• EXERCISE REQUIREMENTS:
Every line must be returned precisely as it is written.

######

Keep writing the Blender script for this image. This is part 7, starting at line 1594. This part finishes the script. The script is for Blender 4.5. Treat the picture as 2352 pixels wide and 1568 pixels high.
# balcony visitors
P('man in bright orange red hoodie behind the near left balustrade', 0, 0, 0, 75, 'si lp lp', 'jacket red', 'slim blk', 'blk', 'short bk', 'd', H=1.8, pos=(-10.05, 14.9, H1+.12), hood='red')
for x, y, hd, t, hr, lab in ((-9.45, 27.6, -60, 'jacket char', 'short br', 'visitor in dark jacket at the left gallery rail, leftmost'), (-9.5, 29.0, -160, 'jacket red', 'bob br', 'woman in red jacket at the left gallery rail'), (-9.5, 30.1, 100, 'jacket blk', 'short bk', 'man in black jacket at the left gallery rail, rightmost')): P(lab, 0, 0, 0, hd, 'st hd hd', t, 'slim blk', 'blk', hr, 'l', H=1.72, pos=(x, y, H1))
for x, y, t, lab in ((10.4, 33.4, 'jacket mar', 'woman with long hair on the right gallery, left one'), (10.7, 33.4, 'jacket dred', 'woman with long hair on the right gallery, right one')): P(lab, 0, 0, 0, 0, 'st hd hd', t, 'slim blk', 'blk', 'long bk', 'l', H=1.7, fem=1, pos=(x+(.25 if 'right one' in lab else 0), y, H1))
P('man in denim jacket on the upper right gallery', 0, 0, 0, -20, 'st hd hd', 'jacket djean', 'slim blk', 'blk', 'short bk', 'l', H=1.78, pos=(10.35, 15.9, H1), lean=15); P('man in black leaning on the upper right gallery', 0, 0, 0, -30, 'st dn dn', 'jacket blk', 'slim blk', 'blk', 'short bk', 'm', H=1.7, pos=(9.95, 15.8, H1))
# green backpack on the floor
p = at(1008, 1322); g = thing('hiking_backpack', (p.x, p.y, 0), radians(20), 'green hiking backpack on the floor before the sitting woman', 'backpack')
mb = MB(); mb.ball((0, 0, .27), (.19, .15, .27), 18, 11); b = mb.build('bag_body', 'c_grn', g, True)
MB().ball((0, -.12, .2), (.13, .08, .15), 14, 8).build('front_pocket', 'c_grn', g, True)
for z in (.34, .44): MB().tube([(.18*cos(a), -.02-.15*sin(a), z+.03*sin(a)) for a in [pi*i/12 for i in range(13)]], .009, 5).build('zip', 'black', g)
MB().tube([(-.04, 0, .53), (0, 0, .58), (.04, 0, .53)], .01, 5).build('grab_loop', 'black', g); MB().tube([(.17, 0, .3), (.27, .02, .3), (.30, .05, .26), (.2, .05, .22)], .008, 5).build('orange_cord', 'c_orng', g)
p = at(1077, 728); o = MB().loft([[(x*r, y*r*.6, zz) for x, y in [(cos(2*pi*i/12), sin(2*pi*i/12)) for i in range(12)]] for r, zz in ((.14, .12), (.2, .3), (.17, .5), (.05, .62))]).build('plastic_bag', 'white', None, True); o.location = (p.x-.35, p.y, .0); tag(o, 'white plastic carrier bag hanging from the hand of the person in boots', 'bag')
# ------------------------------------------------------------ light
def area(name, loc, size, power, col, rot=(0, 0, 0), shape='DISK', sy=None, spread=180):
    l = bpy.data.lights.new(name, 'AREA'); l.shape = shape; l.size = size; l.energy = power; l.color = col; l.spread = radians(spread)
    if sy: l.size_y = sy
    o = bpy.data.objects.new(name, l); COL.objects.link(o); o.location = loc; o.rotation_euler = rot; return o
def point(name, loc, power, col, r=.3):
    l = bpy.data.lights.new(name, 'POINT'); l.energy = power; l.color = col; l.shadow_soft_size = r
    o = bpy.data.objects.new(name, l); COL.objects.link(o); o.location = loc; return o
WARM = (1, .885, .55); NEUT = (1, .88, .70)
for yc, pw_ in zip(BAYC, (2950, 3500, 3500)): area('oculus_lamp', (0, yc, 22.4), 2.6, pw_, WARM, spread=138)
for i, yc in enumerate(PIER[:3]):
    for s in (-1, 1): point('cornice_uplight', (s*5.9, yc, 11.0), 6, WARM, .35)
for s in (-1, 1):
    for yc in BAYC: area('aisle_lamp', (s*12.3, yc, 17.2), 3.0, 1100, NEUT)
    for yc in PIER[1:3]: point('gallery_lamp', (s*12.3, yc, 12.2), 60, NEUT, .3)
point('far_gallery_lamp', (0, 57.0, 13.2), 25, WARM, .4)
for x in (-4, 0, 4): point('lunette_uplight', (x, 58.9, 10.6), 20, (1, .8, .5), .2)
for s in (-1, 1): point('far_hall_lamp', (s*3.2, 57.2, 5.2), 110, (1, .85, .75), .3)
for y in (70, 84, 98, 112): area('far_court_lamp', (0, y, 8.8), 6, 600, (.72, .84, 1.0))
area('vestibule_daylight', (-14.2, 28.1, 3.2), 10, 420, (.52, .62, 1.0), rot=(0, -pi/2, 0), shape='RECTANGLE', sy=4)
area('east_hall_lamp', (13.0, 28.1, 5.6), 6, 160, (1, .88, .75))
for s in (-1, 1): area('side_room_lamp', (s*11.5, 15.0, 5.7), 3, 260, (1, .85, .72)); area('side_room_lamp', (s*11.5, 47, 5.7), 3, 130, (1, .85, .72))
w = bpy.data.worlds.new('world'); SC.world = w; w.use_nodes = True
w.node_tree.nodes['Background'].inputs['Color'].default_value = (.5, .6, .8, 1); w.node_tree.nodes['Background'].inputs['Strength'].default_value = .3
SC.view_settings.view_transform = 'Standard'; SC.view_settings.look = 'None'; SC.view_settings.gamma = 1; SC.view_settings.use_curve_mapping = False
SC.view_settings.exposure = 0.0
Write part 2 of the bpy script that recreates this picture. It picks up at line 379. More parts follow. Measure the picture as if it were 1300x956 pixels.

######

• CORRECT ANSWER:
Keep writing the Blender script for this image. This is part 7, starting at line 1594. This part finishes the script. The script is for Blender 4.5. Treat the picture as 2352 pixels wide and 1568 pixels high.
# balcony visitors
P('man in bright orange red hoodie behind the near left balustrade', 0, 0, 0, 75, 'si lp lp', 'jacket red', 'slim blk', 'blk', 'short bk', 'd', H=1.8, pos=(-10.05, 14.9, H1+.12), hood='red')
for x, y, hd, t, hr, lab in ((-9.45, 27.6, -60, 'jacket char', 'short br', 'visitor in dark jacket at the left gallery rail, leftmost'), (-9.5, 29.0, -160, 'jacket red', 'bob br', 'woman in red jacket at the left gallery rail'), (-9.5, 30.1, 100, 'jacket blk', 'short bk', 'man in black jacket at the left gallery rail, rightmost')): P(lab, 0, 0, 0, hd, 'st hd hd', t, 'slim blk', 'blk', hr, 'l', H=1.72, pos=(x, y, H1))
for x, y, t, lab in ((10.4, 33.4, 'jacket mar', 'woman with long hair on the right gallery, left one'), (10.7, 33.4, 'jacket dred', 'woman with long hair on the right gallery, right one')): P(lab, 0, 0, 0, 0, 'st hd hd', t, 'slim blk', 'blk', 'long bk', 'l', H=1.7, fem=1, pos=(x+(.25 if 'right one' in lab else 0), y, H1))
P('man in denim jacket on the upper right gallery', 0, 0, 0, -20, 'st hd hd', 'jacket djean', 'slim blk', 'blk', 'short bk', 'l', H=1.78, pos=(10.35, 15.9, H1), lean=15); P('man in black leaning on the upper right gallery', 0, 0, 0, -30, 'st dn dn', 'jacket blk', 'slim blk', 'blk', 'short bk', 'm', H=1.7, pos=(9.95, 15.8, H1))
# green backpack on the floor
p = at(1008, 1322); g = thing('hiking_backpack', (p.x, p.y, 0), radians(20), 'green hiking backpack on the floor before the sitting woman', 'backpack')
mb = MB(); mb.ball((0, 0, .27), (.19, .15, .27), 18, 11); b = mb.build('bag_body', 'c_grn', g, True)
MB().ball((0, -.12, .2), (.13, .08, .15), 14, 8).build('front_pocket', 'c_grn', g, True)
for z in (.34, .44): MB().tube([(.18*cos(a), -.02-.15*sin(a), z+.03*sin(a)) for a in [pi*i/12 for i in range(13)]], .009, 5).build('zip', 'black', g)
MB().tube([(-.04, 0, .53), (0, 0, .58), (.04, 0, .53)], .01, 5).build('grab_loop', 'black', g); MB().tube([(.17, 0, .3), (.27, .02, .3), (.30, .05, .26), (.2, .05, .22)], .008, 5).build('orange_cord', 'c_orng', g)
p = at(1077, 728); o = MB().loft([[(x*r, y*r*.6, zz) for x, y in [(cos(2*pi*i/12), sin(2*pi*i/12)) for i in range(12)]] for r, zz in ((.14, .12), (.2, .3), (.17, .5), (.05, .62))]).build('plastic_bag', 'white', None, True); o.location = (p.x-.35, p.y, .0); tag(o, 'white plastic carrier bag hanging from the hand of the person in boots', 'bag')
# ------------------------------------------------------------ light
def area(name, loc, size, power, col, rot=(0, 0, 0), shape='DISK', sy=None, spread=180):
    l = bpy.data.lights.new(name, 'AREA'); l.shape = shape; l.size = size; l.energy = power; l.color = col; l.spread = radians(spread)
    if sy: l.size_y = sy
    o = bpy.data.objects.new(name, l); COL.objects.link(o); o.location = loc; o.rotation_euler = rot; return o
def point(name, loc, power, col, r=.3):
    l = bpy.data.lights.new(name, 'POINT'); l.energy = power; l.color = col; l.shadow_soft_size = r
    o = bpy.data.objects.new(name, l); COL.objects.link(o); o.location = loc; return o
WARM = (1, .885, .55); NEUT = (1, .88, .70)
for yc, pw_ in zip(BAYC, (2950, 3500, 3500)): area('oculus_lamp', (0, yc, 22.4), 2.6, pw_, WARM, spread=138)
for i, yc in enumerate(PIER[:3]):
    for s in (-1, 1): point('cornice_uplight', (s*5.9, yc, 11.0), 6, WARM, .35)
for s in (-1, 1):
    for yc in BAYC: area('aisle_lamp', (s*12.3, yc, 17.2), 3.0, 1100, NEUT)
    for yc in PIER[1:3]: point('gallery_lamp', (s*12.3, yc, 12.2), 60, NEUT, .3)
point('far_gallery_lamp', (0, 57.0, 13.2), 25, WARM, .4)
for x in (-4, 0, 4): point('lunette_uplight', (x, 58.9, 10.6), 20, (1, .8, .5), .2)
for s in (-1, 1): point('far_hall_lamp', (s*3.2, 57.2, 5.2), 110, (1, .85, .75), .3)
for y in (70, 84, 98, 112): area('far_court_lamp', (0, y, 8.8), 6, 600, (.72, .84, 1.0))
area('vestibule_daylight', (-14.2, 28.1, 3.2), 10, 420, (.52, .62, 1.0), rot=(0, -pi/2, 0), shape='RECTANGLE', sy=4)
area('east_hall_lamp', (13.0, 28.1, 5.6), 6, 160, (1, .88, .75))
for s in (-1, 1): area('side_room_lamp', (s*11.5, 15.0, 5.7), 3, 260, (1, .85, .72)); area('side_room_lamp', (s*11.5, 47, 5.7), 3, 130, (1, .85, .72))
w = bpy.data.worlds.new('world'); SC.world = w; w.use_nodes = True
w.node_tree.nodes['Background'].inputs['Color'].default_value = (.5, .6, .8, 1); w.node_tree.nodes['Background'].inputs['Strength'].default_value = .3
SC.view_settings.view_transform = 'Standard'; SC.view_settings.look = 'None'; SC.view_settings.gamma = 1; SC.view_settings.use_curve_mapping = False
SC.view_settings.exposure = 0.0
Write part 2 of the bpy script that recreates this picture. It picks up at line 379. More parts follow. Measure the picture as if it were 1300x956 pixels.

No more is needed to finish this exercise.